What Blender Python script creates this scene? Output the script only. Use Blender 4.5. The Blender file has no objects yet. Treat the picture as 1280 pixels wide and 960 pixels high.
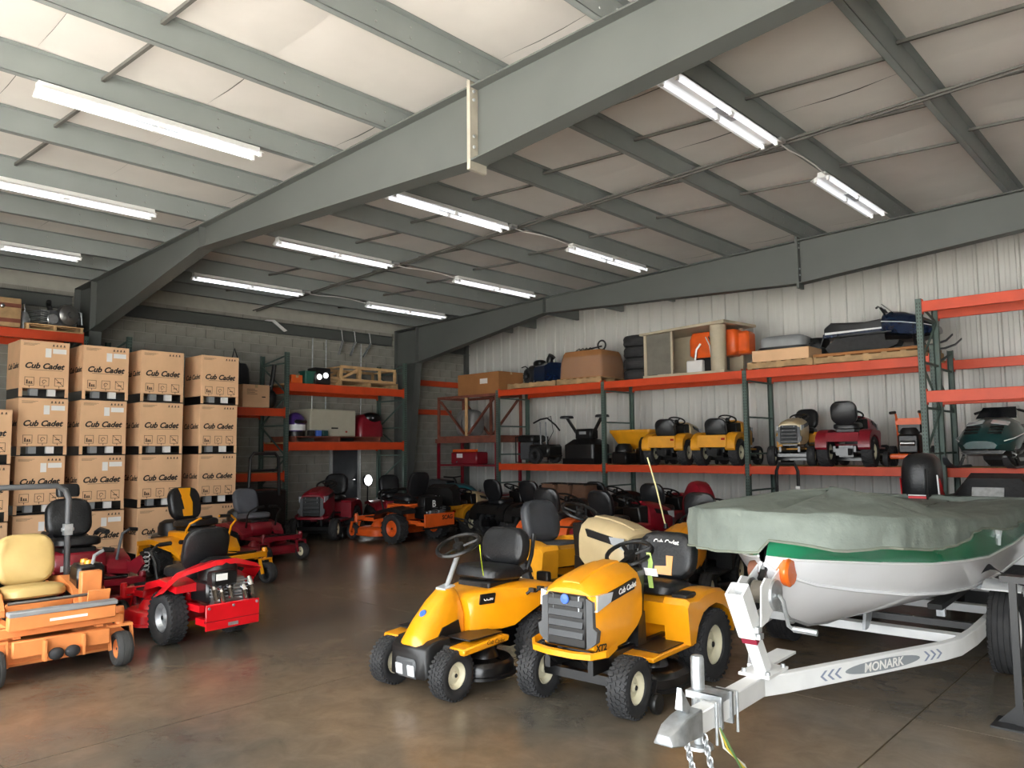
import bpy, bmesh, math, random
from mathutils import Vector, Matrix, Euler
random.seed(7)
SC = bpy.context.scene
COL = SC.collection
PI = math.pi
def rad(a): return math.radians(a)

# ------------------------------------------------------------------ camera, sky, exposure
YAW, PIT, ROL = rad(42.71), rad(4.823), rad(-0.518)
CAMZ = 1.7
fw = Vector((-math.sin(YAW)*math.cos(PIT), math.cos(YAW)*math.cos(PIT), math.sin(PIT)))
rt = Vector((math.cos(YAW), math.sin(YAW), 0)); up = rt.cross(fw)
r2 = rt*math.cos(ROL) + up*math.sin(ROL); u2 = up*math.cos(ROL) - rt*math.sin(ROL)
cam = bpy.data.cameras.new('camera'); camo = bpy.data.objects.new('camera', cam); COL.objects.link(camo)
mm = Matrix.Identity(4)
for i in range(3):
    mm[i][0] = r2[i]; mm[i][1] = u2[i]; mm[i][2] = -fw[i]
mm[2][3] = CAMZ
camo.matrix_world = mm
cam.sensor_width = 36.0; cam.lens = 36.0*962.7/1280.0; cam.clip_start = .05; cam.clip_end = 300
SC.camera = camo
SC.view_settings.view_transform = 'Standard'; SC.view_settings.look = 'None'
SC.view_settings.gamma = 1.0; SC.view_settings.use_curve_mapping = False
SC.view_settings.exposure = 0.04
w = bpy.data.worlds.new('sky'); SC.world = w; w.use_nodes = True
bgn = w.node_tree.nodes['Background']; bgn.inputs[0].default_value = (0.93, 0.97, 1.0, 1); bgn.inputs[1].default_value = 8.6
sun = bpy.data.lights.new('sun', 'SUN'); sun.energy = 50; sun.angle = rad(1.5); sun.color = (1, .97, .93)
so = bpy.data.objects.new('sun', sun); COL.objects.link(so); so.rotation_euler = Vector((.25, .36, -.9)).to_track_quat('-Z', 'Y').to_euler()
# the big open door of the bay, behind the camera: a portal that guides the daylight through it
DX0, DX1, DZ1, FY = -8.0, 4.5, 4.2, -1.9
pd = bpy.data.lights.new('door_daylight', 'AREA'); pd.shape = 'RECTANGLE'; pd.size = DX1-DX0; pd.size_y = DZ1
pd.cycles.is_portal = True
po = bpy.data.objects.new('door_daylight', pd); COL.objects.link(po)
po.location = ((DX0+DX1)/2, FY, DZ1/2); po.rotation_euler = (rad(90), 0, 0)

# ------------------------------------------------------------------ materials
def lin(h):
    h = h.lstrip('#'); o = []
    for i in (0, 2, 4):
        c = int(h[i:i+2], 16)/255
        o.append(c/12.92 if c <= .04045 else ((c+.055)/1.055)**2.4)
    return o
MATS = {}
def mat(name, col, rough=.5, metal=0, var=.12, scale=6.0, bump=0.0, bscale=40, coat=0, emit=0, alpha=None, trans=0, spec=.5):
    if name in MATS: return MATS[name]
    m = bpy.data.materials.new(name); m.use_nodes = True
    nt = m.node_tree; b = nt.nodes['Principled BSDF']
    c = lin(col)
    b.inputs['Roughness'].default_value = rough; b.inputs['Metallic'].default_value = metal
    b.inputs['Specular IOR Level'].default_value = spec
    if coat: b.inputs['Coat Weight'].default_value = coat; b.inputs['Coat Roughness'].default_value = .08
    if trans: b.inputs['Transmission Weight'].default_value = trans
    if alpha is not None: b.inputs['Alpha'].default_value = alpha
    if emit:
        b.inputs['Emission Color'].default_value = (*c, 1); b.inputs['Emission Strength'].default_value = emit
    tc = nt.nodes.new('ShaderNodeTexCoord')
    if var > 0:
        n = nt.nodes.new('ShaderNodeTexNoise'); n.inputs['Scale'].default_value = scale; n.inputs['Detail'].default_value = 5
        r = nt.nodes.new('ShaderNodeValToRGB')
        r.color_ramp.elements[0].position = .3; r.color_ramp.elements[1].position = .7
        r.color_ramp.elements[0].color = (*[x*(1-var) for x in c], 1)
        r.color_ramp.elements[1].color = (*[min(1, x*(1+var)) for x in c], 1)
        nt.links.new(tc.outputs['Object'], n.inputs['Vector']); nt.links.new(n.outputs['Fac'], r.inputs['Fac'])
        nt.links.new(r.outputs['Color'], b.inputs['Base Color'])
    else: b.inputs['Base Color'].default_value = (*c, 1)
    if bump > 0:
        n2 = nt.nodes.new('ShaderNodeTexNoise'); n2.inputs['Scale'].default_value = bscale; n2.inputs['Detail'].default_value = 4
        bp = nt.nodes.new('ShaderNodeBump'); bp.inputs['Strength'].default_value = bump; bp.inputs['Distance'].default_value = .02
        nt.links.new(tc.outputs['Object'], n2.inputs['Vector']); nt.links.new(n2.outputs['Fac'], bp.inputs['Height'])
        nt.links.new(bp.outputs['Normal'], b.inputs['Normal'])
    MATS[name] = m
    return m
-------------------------
• **Objective**:
Retype the whole listing, keeping every line identical and omitting all pictures.

• **Answer in full**:
What Blender Python script creates this scene? Output the script only. Use Blender 4.5. The Blender file has no objects yet. Treat the picture as 1280 pixels wide and 960 pixels high.
import bpy, bmesh, math, random
from mathutils import Vector, Matrix, Euler
random.seed(7)
SC = bpy.context.scene
COL = SC.collection
PI = math.pi
def rad(a): return math.radians(a)

# ------------------------------------------------------------------ camera, sky, exposure
YAW, PIT, ROL = rad(42.71), rad(4.823), rad(-0.518)
CAMZ = 1.7
fw = Vector((-math.sin(YAW)*math.cos(PIT), math.cos(YAW)*math.cos(PIT), math.sin(PIT)))
rt = Vector((math.cos(YAW), math.sin(YAW), 0)); up = rt.cross(fw)
r2 = rt*math.cos(ROL) + up*math.sin(ROL); u2 = up*math.cos(ROL) - rt*math.sin(ROL)
cam = bpy.data.cameras.new('camera'); camo = bpy.data.objects.new('camera', cam); COL.objects.link(camo)
mm = Matrix.Identity(4)
for i in range(3):
    mm[i][0] = r2[i]; mm[i][1] = u2[i]; mm[i][2] = -fw[i]
mm[2][3] = CAMZ
camo.matrix_world = mm
cam.sensor_width = 36.0; cam.lens = 36.0*962.7/1280.0; cam.clip_start = .05; cam.clip_end = 300
SC.camera = camo
SC.view_settings.view_transform = 'Standard'; SC.view_settings.look = 'None'
SC.view_settings.gamma = 1.0; SC.view_settings.use_curve_mapping = False
SC.view_settings.exposure = 0.04
w = bpy.data.worlds.new('sky'); SC.world = w; w.use_nodes = True
bgn = w.node_tree.nodes['Background']; bgn.inputs[0].default_value = (0.93, 0.97, 1.0, 1); bgn.inputs[1].default_value = 8.6
sun = bpy.data.lights.new('sun', 'SUN'); sun.energy = 50; sun.angle = rad(1.5); sun.color = (1, .97, .93)
so = bpy.data.objects.new('sun', sun); COL.objects.link(so); so.rotation_euler = Vector((.25, .36, -.9)).to_track_quat('-Z', 'Y').to_euler()
# the big open door of the bay, behind the camera: a portal that guides the daylight through it
DX0, DX1, DZ1, FY = -8.0, 4.5, 4.2, -1.9
pd = bpy.data.lights.new('door_daylight', 'AREA'); pd.shape = 'RECTANGLE'; pd.size = DX1-DX0; pd.size_y = DZ1
pd.cycles.is_portal = True
po = bpy.data.objects.new('door_daylight', pd); COL.objects.link(po)
po.location = ((DX0+DX1)/2, FY, DZ1/2); po.rotation_euler = (rad(90), 0, 0)

# ------------------------------------------------------------------ materials
def lin(h):
    h = h.lstrip('#'); o = []
    for i in (0, 2, 4):
        c = int(h[i:i+2], 16)/255
        o.append(c/12.92 if c <= .04045 else ((c+.055)/1.055)**2.4)
    return o
MATS = {}
def mat(name, col, rough=.5, metal=0, var=.12, scale=6.0, bump=0.0, bscale=40, coat=0, emit=0, alpha=None, trans=0, spec=.5):
    if name in MATS: return MATS[name]
    m = bpy.data.materials.new(name); m.use_nodes = True
    nt = m.node_tree; b = nt.nodes['Principled BSDF']
    c = lin(col)
    b.inputs['Roughness'].default_value = rough; b.inputs['Metallic'].default_value = metal
    b.inputs['Specular IOR Level'].default_value = spec
    if coat: b.inputs['Coat Weight'].default_value = coat; b.inputs['Coat Roughness'].default_value = .08
    if trans: b.inputs['Transmission Weight'].default_value = trans
    if alpha is not None: b.inputs['Alpha'].default_value = alpha
    if emit:
        b.inputs['Emission Color'].default_value = (*c, 1); b.inputs['Emission Strength'].default_value = emit
    tc = nt.nodes.new('ShaderNodeTexCoord')
    if var > 0:
        n = nt.nodes.new('ShaderNodeTexNoise'); n.inputs['Scale'].default_value = scale; n.inputs['Detail'].default_value = 5
        r = nt.nodes.new('ShaderNodeValToRGB')
        r.color_ramp.elements[0].position = .3; r.color_ramp.elements[1].position = .7
        r.color_ramp.elements[0].color = (*[x*(1-var) for x in c], 1)
        r.color_ramp.elements[1].color = (*[min(1, x*(1+var)) for x in c], 1)
        nt.links.new(tc.outputs['Object'], n.inputs['Vector']); nt.links.new(n.outputs['Fac'], r.inputs['Fac'])
        nt.links.new(r.outputs['Color'], b.inputs['Base Color'])
    else: b.inputs['Base Color'].default_value = (*c, 1)
    if bump > 0:
        n2 = nt.nodes.new('ShaderNodeTexNoise'); n2.inputs['Scale'].default_value = bscale; n2.inputs['Detail'].default_value = 4
        bp = nt.nodes.new('ShaderNodeBump'); bp.inputs['Strength'].default_value = bump; bp.inputs['Distance'].default_value = .02
        nt.links.new(tc.outputs['Object'], n2.inputs['Vector']); nt.links.new(n2.outputs['Fac'], bp.inputs['Height'])
        nt.links.new(bp.outputs['Normal'], b.inputs['Normal'])
    MATS[name] = m
    return m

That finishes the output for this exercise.